### Work instructions
Can you output the material exactly as written, minus any pictures it holds?

### Source excerpt
+ + +

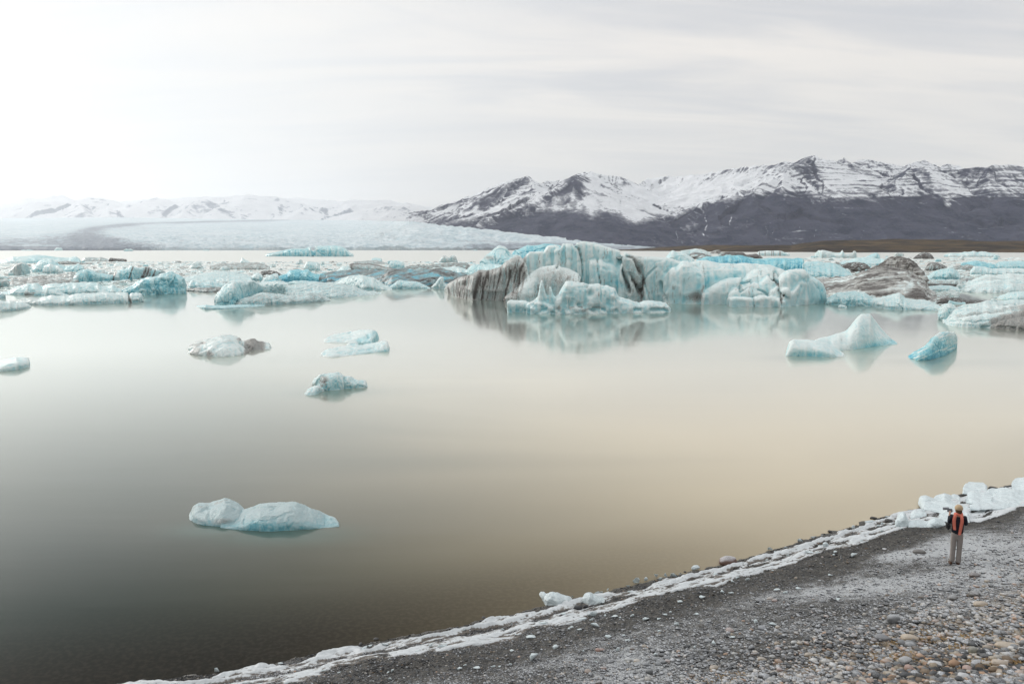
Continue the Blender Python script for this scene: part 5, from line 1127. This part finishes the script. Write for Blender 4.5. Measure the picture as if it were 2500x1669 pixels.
named = [(1455, 1452, 26, 14, 'oval clear ice pebble behind the smooth white hump'), (1553, 1419, 19, 19, 'dark glassy pointed ice shard at the waterline, leftmost of a row'), (1577, 1417, 10, 15, 'narrow rounded ice knob second in the waterline row'), (1601, 1409, 15, 19, 'upright egg shaped ice block third in the waterline row'),
 (1612, 1414, 10, 10, 'small ice bit leaning on the egg shaped block'), (1625, 1409, 14, 17, 'heart shaped clear ice block fourth in the waterline row'), (1644, 1406, 18, 11, 'low clear ice piece fifth in the waterline row'), (1658, 1401, 14, 8, 'flat clear ice piece ending the waterline row'), (1698, 1388, 26, 13, 'wide faceted ice piece left of the snow capped boulder'),
 (1484, 1442, 8, 13, 'thin upright ice finger standing in the shallows'), (1468, 1447, 10, 8, 'tiny clear ice bit behind the smooth white hump'), (1532, 1432, 15, 11, 'pale ice fang on the slush edge'), (1397, 1457, 7, 10, 'small clear ice splinter behind the large milky lump'),
 (1880, 1341, 15, 9, 'clear ice piece at the water edge right of the snow capped boulder'), (1953, 1322, 15, 11, 'square white ice piece on the slush band'), (1981, 1314, 22, 12, 'large square white ice piece on the slush band, next right'), (2082, 1288, 15, 12, 'rounded white ice block where the slush band narrows'), (2123, 1277, 26, 14, 'bulky white ice block leaning on a dark stone'),
 (2015, 1333, 18, 15, 'bright oval ice piece in the gravel trough of the slush band'), (1446, 1500, 26, 15, 'square ice shard lying across the lower slush ridge'), (1325, 1523, 24, 12, 'flat ice plate at the lower edge of the slush'),
 (529, 1638, 12, 14, 'pointed ice tooth at the far left of the slush'), (790, 1590, 9, 9, 'small ice horn at the waterline, bottom left'), (846, 1585, 14, 10, 'pale ice chip beside the black stone, bottom left'), (890, 1586, 24, 16, 'ragged ice plate on the slush right of the pale chip'), (940, 1574, 26, 11, 'smooth white ice swelling on the slush, bottom left'), (1053, 1578, 15, 16, 'round ice piece standing in the slush trough'), (1080, 1577, 26, 10, 'flat round ice plate beside the standing round piece')]
for a, b, w, h, lb in named: ice(a, b + 2, w, h, lb, clear=.55 if 'clear' in lb or 'glassy' in lb else .1)
loose = [(1296, 1557, 26, 8), (1356, 1584, 17, 13), (1302, 1610, 25, 19), (1452, 1530, 25, 11), (1484, 1558, 17, 12), (1500, 1506, 18, 7), (1515, 1509, 11, 6), (1543, 1504, 14, 8), (1576, 1514, 20, 9), (1608, 1512, 12, 5), (1624, 1502, 12, 7), (1609, 1542, 9, 8), (1637, 1496, 7, 7), (1651, 1526, 12, 12), (1532, 1564, 14, 6), (1523, 1552, 9, 5), (1714, 1460, 17, 9), (1764, 1447, 16, 9), (1784, 1451, 14, 11), (1788, 1423, 13, 11),
 (1887, 1394, 8, 6), (1845, 1522, 10, 14), (1886, 1528, 26, 9), (1787, 1557, 16, 7), (1743, 1572, 17, 10), (1676, 1580, 11, 8), (1696, 1582, 8, 7), (1895, 1442, 20, 8), (1949, 1438, 14, 7), (2046, 1465, 13, 8), (1917, 1447, 13, 6), (2084, 1358, 18, 10), (1975, 1350, 22, 7), (1996, 1350, 12, 6), (2035, 1356, 8, 6), (1390, 1536, 11, 6), (1396, 1532, 11, 5), (1414, 1538, 14, 6), (1260, 1551, 12, 7), (1250, 1590, 12, 7), (1122, 1634, 15, 7), (1163, 1632, 19, 8), (1204, 1627, 13, 5), (1220, 1627, 10, 4), (1246, 1622, 8, 6), (1135, 1624, 9, 5), (948, 1643, 9, 7), (958, 1640, 9, 9), (936, 1651, 6, 5), (952, 1659, 10, 6), (1455, 1617, 9, 5), (1508, 1588, 10, 12), (1425, 1590, 9, 5), (1600, 1600, 11, 8), (2027, 1406, 15, 7), (1478, 1504, 11, 6), (1422, 1513, 22, 9), (1444, 1514, 12, 8), (1375, 1500, 15, 7), (1660, 1470, 14, 6), (1700, 1500, 12, 6)]
for a, b, w, h in loose: ice(a, b, w, h, 'flat frosted ice shard lying loose on the dark gravel', 'ice shards strewn on the gravel', me=rs.choice(SHD), clear=.08, asp=1.0)
for i in range(46):
    al_ = rs.uniform(63, 90); d_ = rs.uniform(.2, 2.0); x, y = at_shore(d_, al_); p = np.array([[float(x), float(y), float(beach_z(x, y)) + .05]]); a, b = proj(p)
    ice(float(a[0]), float(b[0]), rs.uniform(6, 15), rs.uniform(4, 9), 'small ice fragment frozen into the slush band', 'ice fragments in the slush band', clear=.2)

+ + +

### Task response
Continue the Blender Python script for this scene: part 5, from line 1127. This part finishes the script. Write for Blender 4.5. Measure the picture as if it were 2500x1669 pixels.
named = [(1455, 1452, 26, 14, 'oval clear ice pebble behind the smooth white hump'), (1553, 1419, 19, 19, 'dark glassy pointed ice shard at the waterline, leftmost of a row'), (1577, 1417, 10, 15, 'narrow rounded ice knob second in the waterline row'), (1601, 1409, 15, 19, 'upright egg shaped ice block third in the waterline row'),
 (1612, 1414, 10, 10, 'small ice bit leaning on the egg shaped block'), (1625, 1409, 14, 17, 'heart shaped clear ice block fourth in the waterline row'), (1644, 1406, 18, 11, 'low clear ice piece fifth in the waterline row'), (1658, 1401, 14, 8, 'flat clear ice piece ending the waterline row'), (1698, 1388, 26, 13, 'wide faceted ice piece left of the snow capped boulder'),
 (1484, 1442, 8, 13, 'thin upright ice finger standing in the shallows'), (1468, 1447, 10, 8, 'tiny clear ice bit behind the smooth white hump'), (1532, 1432, 15, 11, 'pale ice fang on the slush edge'), (1397, 1457, 7, 10, 'small clear ice splinter behind the large milky lump'),
 (1880, 1341, 15, 9, 'clear ice piece at the water edge right of the snow capped boulder'), (1953, 1322, 15, 11, 'square white ice piece on the slush band'), (1981, 1314, 22, 12, 'large square white ice piece on the slush band, next right'), (2082, 1288, 15, 12, 'rounded white ice block where the slush band narrows'), (2123, 1277, 26, 14, 'bulky white ice block leaning on a dark stone'),
 (2015, 1333, 18, 15, 'bright oval ice piece in the gravel trough of the slush band'), (1446, 1500, 26, 15, 'square ice shard lying across the lower slush ridge'), (1325, 1523, 24, 12, 'flat ice plate at the lower edge of the slush'),
 (529, 1638, 12, 14, 'pointed ice tooth at the far left of the slush'), (790, 1590, 9, 9, 'small ice horn at the waterline, bottom left'), (846, 1585, 14, 10, 'pale ice chip beside the black stone, bottom left'), (890, 1586, 24, 16, 'ragged ice plate on the slush right of the pale chip'), (940, 1574, 26, 11, 'smooth white ice swelling on the slush, bottom left'), (1053, 1578, 15, 16, 'round ice piece standing in the slush trough'), (1080, 1577, 26, 10, 'flat round ice plate beside the standing round piece')]
for a, b, w, h, lb in named: ice(a, b + 2, w, h, lb, clear=.55 if 'clear' in lb or 'glassy' in lb else .1)
loose = [(1296, 1557, 26, 8), (1356, 1584, 17, 13), (1302, 1610, 25, 19), (1452, 1530, 25, 11), (1484, 1558, 17, 12), (1500, 1506, 18, 7), (1515, 1509, 11, 6), (1543, 1504, 14, 8), (1576, 1514, 20, 9), (1608, 1512, 12, 5), (1624, 1502, 12, 7), (1609, 1542, 9, 8), (1637, 1496, 7, 7), (1651, 1526, 12, 12), (1532, 1564, 14, 6), (1523, 1552, 9, 5), (1714, 1460, 17, 9), (1764, 1447, 16, 9), (1784, 1451, 14, 11), (1788, 1423, 13, 11),
 (1887, 1394, 8, 6), (1845, 1522, 10, 14), (1886, 1528, 26, 9), (1787, 1557, 16, 7), (1743, 1572, 17, 10), (1676, 1580, 11, 8), (1696, 1582, 8, 7), (1895, 1442, 20, 8), (1949, 1438, 14, 7), (2046, 1465, 13, 8), (1917, 1447, 13, 6), (2084, 1358, 18, 10), (1975, 1350, 22, 7), (1996, 1350, 12, 6), (2035, 1356, 8, 6), (1390, 1536, 11, 6), (1396, 1532, 11, 5), (1414, 1538, 14, 6), (1260, 1551, 12, 7), (1250, 1590, 12, 7), (1122, 1634, 15, 7), (1163, 1632, 19, 8), (1204, 1627, 13, 5), (1220, 1627, 10, 4), (1246, 1622, 8, 6), (1135, 1624, 9, 5), (948, 1643, 9, 7), (958, 1640, 9, 9), (936, 1651, 6, 5), (952, 1659, 10, 6), (1455, 1617, 9, 5), (1508, 1588, 10, 12), (1425, 1590, 9, 5), (1600, 1600, 11, 8), (2027, 1406, 15, 7), (1478, 1504, 11, 6), (1422, 1513, 22, 9), (1444, 1514, 12, 8), (1375, 1500, 15, 7), (1660, 1470, 14, 6), (1700, 1500, 12, 6)]
for a, b, w, h in loose: ice(a, b, w, h, 'flat frosted ice shard lying loose on the dark gravel', 'ice shards strewn on the gravel', me=rs.choice(SHD), clear=.08, asp=1.0)
for i in range(46):
    al_ = rs.uniform(63, 90); d_ = rs.uniform(.2, 2.0); x, y = at_shore(d_, al_); p = np.array([[float(x), float(y), float(beach_z(x, y)) + .05]]); a, b = proj(p)
    ice(float(a[0]), float(b[0]), rs.uniform(6, 15), rs.uniform(4, 9), 'small ice fragment frozen into the slush band', 'ice fragments in the slush band', clear=.2)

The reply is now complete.